> _Supplied material_:
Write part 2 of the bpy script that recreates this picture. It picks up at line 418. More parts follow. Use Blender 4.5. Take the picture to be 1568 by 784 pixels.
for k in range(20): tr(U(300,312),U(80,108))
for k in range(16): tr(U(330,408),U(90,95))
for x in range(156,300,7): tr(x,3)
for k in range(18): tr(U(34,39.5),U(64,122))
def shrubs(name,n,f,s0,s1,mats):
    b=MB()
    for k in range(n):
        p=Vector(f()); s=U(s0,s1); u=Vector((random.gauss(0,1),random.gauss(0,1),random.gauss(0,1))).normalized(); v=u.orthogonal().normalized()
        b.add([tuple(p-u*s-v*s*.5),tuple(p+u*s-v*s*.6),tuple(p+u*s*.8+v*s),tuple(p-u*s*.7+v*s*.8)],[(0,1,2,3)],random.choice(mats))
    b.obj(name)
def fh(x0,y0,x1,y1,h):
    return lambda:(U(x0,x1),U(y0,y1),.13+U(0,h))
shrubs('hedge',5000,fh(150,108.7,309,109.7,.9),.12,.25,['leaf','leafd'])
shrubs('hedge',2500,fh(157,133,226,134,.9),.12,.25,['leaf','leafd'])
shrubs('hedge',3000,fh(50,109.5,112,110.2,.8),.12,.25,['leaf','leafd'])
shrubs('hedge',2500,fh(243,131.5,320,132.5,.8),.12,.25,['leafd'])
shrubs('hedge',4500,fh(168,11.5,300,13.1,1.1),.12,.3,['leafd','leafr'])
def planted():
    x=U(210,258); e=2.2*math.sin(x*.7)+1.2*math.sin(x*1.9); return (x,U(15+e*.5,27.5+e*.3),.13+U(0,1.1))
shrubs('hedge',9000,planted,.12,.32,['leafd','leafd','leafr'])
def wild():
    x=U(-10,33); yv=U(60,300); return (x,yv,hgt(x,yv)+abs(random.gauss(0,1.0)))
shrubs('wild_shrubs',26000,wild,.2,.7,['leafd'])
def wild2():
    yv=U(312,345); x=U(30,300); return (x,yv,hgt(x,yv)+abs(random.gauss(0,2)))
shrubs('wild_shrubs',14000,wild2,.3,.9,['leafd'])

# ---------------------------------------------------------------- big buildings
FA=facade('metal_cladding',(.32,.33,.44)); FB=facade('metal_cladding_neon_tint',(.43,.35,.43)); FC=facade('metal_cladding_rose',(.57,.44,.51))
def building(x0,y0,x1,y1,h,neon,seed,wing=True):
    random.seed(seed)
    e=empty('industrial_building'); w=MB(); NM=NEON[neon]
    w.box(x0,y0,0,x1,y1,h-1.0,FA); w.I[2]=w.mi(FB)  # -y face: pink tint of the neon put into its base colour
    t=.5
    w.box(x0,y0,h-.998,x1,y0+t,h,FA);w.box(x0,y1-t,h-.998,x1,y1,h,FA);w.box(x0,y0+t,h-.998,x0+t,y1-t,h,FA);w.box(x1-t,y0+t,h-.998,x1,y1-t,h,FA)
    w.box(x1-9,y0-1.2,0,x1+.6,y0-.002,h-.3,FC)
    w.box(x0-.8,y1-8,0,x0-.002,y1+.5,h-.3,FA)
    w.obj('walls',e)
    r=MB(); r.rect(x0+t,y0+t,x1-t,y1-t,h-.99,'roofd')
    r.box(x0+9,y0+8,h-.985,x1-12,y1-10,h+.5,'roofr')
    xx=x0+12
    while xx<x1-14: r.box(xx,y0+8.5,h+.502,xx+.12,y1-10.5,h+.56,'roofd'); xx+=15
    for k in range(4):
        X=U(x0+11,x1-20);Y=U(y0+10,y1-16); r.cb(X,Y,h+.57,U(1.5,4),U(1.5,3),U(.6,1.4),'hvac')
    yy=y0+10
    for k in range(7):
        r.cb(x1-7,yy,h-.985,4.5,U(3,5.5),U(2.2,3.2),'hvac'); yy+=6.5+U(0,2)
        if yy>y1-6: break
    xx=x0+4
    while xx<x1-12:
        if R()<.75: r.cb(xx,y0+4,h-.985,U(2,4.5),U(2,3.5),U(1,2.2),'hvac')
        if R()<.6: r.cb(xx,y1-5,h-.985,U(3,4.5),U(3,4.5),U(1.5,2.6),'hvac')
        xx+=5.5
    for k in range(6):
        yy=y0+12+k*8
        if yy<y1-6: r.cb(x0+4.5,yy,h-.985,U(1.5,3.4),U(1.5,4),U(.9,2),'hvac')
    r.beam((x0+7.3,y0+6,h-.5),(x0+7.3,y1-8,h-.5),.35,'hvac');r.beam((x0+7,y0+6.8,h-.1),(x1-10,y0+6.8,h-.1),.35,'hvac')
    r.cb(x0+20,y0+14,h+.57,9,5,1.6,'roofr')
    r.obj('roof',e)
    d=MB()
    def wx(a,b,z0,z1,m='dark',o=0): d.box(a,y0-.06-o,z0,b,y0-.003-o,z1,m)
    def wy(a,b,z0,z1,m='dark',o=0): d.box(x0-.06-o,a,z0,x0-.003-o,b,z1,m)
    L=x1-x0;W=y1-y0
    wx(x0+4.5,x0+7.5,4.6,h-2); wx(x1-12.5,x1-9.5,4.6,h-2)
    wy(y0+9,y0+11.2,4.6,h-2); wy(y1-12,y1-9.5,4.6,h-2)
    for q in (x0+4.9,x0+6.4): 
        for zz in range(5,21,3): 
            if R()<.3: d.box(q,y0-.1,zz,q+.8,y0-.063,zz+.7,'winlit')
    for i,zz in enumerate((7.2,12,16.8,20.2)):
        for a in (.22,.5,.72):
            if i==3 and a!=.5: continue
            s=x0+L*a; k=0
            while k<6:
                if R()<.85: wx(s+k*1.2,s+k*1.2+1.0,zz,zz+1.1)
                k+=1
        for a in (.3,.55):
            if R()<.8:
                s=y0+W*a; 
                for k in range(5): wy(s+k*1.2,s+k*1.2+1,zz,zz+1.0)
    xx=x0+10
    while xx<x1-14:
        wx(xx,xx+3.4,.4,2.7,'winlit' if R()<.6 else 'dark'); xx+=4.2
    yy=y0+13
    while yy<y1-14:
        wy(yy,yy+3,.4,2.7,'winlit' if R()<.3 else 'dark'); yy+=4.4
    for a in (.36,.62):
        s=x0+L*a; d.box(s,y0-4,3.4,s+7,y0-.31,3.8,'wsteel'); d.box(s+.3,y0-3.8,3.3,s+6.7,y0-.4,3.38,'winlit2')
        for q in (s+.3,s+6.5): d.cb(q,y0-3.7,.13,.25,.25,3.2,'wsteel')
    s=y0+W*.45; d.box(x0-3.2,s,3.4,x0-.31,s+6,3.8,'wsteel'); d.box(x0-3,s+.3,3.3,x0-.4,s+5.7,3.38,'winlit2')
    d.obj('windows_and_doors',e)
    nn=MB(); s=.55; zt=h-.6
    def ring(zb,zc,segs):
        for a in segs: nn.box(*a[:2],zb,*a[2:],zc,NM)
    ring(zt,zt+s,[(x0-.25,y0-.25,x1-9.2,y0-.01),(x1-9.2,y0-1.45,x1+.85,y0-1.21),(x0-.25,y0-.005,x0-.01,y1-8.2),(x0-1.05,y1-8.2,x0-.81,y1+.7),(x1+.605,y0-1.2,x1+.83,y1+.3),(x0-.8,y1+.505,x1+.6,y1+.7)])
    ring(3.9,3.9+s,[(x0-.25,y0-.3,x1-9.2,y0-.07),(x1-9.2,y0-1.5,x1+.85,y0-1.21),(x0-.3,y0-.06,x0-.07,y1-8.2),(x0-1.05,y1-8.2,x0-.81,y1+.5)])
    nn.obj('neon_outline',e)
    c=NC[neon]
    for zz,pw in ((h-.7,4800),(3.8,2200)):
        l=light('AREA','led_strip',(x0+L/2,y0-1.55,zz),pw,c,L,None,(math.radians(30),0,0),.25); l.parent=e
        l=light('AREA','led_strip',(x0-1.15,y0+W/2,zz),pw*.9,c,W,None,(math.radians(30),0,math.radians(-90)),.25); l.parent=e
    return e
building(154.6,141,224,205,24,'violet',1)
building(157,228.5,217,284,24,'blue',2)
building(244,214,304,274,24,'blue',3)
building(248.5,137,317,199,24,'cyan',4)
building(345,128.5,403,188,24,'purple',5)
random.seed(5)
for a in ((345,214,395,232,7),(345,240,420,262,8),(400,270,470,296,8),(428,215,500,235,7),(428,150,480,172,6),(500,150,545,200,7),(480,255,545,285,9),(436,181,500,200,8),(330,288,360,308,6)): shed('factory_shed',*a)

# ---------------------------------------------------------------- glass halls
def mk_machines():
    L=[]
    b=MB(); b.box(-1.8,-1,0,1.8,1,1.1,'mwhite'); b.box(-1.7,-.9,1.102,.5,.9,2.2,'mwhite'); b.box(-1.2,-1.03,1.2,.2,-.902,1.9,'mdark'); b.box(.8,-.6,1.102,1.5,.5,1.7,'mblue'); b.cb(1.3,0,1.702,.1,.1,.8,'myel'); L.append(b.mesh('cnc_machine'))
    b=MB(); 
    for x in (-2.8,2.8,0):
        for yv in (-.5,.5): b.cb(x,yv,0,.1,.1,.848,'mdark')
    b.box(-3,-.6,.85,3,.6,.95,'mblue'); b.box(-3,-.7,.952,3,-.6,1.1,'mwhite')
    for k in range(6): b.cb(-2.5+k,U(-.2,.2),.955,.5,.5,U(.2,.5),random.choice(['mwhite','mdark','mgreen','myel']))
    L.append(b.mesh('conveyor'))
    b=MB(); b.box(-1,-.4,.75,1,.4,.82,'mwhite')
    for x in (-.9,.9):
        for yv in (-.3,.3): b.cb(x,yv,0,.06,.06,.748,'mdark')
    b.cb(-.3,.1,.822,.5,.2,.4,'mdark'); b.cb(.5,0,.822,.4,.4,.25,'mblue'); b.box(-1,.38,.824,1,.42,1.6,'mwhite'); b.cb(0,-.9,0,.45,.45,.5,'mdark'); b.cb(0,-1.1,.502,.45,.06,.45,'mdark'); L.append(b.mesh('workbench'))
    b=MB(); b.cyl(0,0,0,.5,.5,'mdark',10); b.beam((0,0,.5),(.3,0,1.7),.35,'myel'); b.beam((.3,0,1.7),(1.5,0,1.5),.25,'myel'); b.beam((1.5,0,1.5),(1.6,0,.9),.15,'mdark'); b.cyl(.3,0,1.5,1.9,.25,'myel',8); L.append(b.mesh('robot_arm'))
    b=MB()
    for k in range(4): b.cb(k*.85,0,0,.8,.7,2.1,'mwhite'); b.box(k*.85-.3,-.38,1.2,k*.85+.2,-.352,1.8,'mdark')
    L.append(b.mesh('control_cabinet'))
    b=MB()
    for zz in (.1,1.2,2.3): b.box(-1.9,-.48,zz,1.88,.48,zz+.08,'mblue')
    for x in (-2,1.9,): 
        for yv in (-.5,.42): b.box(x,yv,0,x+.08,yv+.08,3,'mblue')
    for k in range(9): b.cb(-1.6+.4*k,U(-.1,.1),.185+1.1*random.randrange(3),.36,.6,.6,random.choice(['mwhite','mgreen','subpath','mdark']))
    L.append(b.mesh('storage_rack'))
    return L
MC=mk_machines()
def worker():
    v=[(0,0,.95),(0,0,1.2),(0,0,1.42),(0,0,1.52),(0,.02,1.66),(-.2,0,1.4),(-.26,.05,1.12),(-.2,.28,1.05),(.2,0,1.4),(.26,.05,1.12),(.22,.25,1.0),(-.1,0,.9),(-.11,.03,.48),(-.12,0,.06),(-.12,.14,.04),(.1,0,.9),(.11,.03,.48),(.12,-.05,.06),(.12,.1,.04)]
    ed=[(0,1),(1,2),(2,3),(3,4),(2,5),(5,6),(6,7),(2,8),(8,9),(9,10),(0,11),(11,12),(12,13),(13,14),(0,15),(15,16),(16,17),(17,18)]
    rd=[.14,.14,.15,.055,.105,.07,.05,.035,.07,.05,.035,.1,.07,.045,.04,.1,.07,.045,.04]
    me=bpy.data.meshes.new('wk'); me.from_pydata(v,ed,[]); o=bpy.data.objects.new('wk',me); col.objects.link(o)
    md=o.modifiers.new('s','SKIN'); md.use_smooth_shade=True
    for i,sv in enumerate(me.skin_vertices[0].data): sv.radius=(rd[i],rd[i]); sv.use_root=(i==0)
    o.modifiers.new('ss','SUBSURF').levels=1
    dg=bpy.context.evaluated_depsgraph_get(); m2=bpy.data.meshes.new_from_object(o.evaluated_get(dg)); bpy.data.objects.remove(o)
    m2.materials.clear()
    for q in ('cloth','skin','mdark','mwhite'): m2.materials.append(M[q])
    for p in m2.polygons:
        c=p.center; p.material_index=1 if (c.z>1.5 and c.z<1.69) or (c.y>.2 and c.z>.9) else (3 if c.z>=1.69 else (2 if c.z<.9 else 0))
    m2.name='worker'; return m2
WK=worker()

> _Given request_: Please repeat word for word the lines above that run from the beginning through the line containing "shrubs('wild_shrubs',14000,wild2,.3,.9,['leafd'])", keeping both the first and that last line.

> _Task solution_:
Write part 2 of the bpy script that recreates this picture. It picks up at line 418. More parts follow. Use Blender 4.5. Take the picture to be 1568 by 784 pixels.
for k in range(20): tr(U(300,312),U(80,108))
for k in range(16): tr(U(330,408),U(90,95))
for x in range(156,300,7): tr(x,3)
for k in range(18): tr(U(34,39.5),U(64,122))
def shrubs(name,n,f,s0,s1,mats):
    b=MB()
    for k in range(n):
        p=Vector(f()); s=U(s0,s1); u=Vector((random.gauss(0,1),random.gauss(0,1),random.gauss(0,1))).normalized(); v=u.orthogonal().normalized()
        b.add([tuple(p-u*s-v*s*.5),tuple(p+u*s-v*s*.6),tuple(p+u*s*.8+v*s),tuple(p-u*s*.7+v*s*.8)],[(0,1,2,3)],random.choice(mats))
    b.obj(name)
def fh(x0,y0,x1,y1,h):
    return lambda:(U(x0,x1),U(y0,y1),.13+U(0,h))
shrubs('hedge',5000,fh(150,108.7,309,109.7,.9),.12,.25,['leaf','leafd'])
shrubs('hedge',2500,fh(157,133,226,134,.9),.12,.25,['leaf','leafd'])
shrubs('hedge',3000,fh(50,109.5,112,110.2,.8),.12,.25,['leaf','leafd'])
shrubs('hedge',2500,fh(243,131.5,320,132.5,.8),.12,.25,['leafd'])
shrubs('hedge',4500,fh(168,11.5,300,13.1,1.1),.12,.3,['leafd','leafr'])
def planted():
    x=U(210,258); e=2.2*math.sin(x*.7)+1.2*math.sin(x*1.9); return (x,U(15+e*.5,27.5+e*.3),.13+U(0,1.1))
shrubs('hedge',9000,planted,.12,.32,['leafd','leafd','leafr'])
def wild():
    x=U(-10,33); yv=U(60,300); return (x,yv,hgt(x,yv)+abs(random.gauss(0,1.0)))
shrubs('wild_shrubs',26000,wild,.2,.7,['leafd'])
def wild2():
    yv=U(312,345); x=U(30,300); return (x,yv,hgt(x,yv)+abs(random.gauss(0,2)))
shrubs('wild_shrubs',14000,wild2,.3,.9,['leafd'])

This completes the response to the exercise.